The task
From the listing below, pull out the lines that hold "part".

Given records
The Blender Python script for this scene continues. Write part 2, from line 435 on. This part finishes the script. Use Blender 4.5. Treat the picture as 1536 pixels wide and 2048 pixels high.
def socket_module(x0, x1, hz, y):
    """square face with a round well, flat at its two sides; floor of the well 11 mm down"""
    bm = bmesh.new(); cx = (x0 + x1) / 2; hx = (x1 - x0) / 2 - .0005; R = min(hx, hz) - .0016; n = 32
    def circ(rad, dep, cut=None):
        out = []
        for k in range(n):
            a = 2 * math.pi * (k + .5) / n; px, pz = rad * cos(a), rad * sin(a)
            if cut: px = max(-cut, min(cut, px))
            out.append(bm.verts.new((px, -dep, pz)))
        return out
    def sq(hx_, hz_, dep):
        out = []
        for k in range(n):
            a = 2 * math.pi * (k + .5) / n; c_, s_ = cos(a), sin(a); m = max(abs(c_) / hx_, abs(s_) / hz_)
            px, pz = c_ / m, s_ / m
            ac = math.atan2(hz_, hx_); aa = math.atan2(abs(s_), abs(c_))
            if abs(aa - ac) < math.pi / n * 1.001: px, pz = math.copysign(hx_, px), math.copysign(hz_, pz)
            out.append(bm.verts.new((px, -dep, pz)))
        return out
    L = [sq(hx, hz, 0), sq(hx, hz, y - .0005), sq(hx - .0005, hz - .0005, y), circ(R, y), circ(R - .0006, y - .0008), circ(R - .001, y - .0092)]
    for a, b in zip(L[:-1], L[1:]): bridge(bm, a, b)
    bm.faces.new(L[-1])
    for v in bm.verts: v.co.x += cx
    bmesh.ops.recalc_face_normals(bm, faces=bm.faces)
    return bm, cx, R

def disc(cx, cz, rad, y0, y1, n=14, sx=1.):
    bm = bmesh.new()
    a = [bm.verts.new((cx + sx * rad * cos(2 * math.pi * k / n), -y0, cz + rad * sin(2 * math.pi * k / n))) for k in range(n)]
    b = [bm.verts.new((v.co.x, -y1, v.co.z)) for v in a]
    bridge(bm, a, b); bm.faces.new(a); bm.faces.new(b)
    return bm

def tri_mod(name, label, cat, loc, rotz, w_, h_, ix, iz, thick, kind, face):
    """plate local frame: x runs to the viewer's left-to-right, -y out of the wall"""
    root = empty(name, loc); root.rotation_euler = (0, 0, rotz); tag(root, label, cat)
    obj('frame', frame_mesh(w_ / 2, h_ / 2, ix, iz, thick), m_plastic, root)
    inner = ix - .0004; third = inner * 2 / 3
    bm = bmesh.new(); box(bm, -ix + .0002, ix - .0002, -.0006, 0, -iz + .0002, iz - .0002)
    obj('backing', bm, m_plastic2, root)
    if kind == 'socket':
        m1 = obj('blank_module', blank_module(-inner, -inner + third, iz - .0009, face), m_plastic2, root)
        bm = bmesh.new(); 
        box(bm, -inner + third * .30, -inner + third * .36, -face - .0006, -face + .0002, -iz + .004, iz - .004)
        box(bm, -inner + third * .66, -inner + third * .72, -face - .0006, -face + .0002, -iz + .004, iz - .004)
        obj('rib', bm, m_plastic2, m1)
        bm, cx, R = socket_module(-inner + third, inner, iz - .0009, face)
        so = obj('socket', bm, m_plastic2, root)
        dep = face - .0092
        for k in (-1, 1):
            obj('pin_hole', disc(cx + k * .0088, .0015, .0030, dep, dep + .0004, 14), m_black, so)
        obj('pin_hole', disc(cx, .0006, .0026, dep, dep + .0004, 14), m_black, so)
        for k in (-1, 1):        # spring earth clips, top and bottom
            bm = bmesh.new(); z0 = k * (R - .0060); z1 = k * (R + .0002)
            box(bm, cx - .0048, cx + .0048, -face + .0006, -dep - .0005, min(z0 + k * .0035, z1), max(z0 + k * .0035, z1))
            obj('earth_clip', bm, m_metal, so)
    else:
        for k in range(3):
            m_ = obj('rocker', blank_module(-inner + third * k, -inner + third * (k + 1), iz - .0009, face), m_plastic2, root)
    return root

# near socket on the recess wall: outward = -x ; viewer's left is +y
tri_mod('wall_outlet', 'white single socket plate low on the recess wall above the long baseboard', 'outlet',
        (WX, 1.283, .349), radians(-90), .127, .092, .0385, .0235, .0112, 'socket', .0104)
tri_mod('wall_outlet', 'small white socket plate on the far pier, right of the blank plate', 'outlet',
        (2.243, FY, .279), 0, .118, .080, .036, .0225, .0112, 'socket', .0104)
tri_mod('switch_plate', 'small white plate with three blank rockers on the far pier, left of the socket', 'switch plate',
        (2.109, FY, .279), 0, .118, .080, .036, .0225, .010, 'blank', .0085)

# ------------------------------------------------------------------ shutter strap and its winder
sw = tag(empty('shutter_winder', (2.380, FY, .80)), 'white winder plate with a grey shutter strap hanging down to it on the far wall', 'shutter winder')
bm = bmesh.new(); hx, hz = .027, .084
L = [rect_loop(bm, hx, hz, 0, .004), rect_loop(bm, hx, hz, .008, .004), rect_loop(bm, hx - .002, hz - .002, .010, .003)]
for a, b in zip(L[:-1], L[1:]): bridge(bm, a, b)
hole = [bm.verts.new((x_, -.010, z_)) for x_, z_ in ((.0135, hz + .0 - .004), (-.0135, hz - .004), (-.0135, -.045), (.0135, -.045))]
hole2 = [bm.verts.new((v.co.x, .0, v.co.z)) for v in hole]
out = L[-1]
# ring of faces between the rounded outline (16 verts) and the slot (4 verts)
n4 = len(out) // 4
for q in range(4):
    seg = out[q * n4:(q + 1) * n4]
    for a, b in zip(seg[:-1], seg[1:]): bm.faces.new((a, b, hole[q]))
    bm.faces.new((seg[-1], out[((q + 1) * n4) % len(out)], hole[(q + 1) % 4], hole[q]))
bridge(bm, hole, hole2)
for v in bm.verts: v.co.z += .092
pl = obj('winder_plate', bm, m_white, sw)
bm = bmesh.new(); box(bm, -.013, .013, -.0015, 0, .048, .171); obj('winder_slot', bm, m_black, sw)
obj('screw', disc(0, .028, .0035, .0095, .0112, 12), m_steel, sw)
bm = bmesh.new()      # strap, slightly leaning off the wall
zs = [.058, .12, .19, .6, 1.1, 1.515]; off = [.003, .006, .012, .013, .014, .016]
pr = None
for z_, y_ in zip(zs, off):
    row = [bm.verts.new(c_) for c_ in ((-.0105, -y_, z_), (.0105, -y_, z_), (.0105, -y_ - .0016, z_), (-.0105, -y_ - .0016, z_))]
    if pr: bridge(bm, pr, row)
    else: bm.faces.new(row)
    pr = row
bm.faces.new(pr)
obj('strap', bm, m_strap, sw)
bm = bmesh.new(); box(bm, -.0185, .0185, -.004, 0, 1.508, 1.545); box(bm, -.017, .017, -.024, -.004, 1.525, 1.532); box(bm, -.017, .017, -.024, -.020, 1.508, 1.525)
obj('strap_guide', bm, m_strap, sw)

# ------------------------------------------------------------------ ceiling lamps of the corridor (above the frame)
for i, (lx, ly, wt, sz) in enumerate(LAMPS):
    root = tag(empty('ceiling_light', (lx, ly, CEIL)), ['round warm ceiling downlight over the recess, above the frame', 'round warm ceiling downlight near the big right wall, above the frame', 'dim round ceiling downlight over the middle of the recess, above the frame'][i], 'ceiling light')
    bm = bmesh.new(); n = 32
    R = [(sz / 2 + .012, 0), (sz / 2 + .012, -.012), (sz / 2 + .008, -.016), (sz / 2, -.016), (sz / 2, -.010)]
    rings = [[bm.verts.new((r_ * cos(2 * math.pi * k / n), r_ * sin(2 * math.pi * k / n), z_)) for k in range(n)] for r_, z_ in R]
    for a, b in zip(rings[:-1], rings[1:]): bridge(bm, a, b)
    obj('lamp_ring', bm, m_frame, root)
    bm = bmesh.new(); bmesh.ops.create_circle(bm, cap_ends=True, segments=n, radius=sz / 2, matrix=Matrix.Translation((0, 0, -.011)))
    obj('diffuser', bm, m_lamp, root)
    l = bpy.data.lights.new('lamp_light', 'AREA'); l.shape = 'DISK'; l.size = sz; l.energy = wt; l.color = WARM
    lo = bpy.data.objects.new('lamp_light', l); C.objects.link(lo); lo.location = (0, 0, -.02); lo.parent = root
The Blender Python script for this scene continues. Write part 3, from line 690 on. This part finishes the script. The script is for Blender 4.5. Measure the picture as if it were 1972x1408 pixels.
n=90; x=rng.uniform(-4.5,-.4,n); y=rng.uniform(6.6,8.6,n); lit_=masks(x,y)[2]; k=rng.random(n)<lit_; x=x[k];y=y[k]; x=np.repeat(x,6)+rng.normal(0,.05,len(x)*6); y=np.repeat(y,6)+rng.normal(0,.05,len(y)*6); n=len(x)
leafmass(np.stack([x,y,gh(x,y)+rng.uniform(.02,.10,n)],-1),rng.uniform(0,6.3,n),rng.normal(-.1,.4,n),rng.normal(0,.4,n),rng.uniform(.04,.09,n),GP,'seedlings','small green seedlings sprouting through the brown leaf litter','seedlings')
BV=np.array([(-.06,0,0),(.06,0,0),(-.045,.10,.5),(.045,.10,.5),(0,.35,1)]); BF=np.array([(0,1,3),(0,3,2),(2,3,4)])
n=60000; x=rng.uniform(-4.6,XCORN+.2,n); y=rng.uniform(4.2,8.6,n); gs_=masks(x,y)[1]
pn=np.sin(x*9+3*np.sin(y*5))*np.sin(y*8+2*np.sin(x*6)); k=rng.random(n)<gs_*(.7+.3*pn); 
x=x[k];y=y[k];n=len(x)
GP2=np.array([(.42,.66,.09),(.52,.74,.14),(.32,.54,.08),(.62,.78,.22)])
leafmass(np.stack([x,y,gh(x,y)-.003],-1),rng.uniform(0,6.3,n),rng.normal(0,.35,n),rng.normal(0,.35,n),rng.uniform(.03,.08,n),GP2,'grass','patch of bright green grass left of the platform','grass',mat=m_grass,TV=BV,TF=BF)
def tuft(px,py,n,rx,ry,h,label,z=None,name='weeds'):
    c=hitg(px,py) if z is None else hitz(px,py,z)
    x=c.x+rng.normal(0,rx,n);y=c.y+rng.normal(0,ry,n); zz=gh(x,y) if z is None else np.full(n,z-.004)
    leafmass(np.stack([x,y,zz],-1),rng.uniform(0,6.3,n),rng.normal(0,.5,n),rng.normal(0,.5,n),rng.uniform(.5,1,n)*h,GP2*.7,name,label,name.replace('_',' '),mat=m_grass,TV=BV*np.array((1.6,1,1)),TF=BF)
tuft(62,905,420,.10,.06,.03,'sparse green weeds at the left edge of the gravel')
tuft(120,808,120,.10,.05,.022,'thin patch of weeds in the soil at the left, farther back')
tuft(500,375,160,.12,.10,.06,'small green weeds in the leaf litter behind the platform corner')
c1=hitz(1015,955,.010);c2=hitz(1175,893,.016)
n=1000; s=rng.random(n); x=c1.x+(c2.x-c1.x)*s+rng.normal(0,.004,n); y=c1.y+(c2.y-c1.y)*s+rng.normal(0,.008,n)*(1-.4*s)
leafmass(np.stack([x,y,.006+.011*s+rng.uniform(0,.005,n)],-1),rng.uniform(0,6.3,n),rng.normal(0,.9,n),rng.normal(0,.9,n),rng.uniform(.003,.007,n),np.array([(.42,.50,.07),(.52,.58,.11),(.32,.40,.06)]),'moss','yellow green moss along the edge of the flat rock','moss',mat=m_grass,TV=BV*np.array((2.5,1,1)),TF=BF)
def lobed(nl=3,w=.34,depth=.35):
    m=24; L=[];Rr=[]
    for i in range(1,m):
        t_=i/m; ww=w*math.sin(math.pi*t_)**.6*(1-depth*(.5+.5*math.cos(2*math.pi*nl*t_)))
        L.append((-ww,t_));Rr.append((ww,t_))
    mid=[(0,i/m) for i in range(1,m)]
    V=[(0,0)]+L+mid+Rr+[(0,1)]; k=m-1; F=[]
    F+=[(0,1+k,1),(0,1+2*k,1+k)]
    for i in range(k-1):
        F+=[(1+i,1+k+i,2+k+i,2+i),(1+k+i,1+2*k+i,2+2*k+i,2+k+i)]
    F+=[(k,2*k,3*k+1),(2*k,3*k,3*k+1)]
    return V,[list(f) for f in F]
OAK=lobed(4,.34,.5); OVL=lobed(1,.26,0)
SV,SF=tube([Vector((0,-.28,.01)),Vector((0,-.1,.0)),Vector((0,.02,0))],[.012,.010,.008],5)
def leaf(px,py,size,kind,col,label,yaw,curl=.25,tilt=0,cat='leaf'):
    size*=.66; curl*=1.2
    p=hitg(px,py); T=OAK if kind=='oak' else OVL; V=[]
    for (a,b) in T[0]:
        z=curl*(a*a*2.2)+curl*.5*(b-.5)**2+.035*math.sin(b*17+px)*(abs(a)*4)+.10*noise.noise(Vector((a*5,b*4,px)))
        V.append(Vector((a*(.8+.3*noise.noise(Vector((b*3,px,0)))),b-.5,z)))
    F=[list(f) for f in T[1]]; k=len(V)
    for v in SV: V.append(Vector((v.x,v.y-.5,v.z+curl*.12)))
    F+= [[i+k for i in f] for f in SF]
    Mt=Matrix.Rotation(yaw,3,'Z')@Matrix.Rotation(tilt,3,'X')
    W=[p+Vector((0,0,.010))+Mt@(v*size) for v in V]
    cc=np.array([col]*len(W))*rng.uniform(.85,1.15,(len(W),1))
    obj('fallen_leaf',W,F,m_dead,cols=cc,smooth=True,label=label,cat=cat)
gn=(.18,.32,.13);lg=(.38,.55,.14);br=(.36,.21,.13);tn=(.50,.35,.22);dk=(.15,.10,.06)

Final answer
The Blender Python script for this scene continues. Write part 2, from line 435 on. This part finishes the script. Use Blender 4.5. Treat the picture as 1536 pixels wide and 2048 pixels high.
The Blender Python script for this scene continues. Write part 3, from line 690 on. This part finishes the script. The script is for Blender 4.5. Measure the picture as if it were 1972x1408 pixels.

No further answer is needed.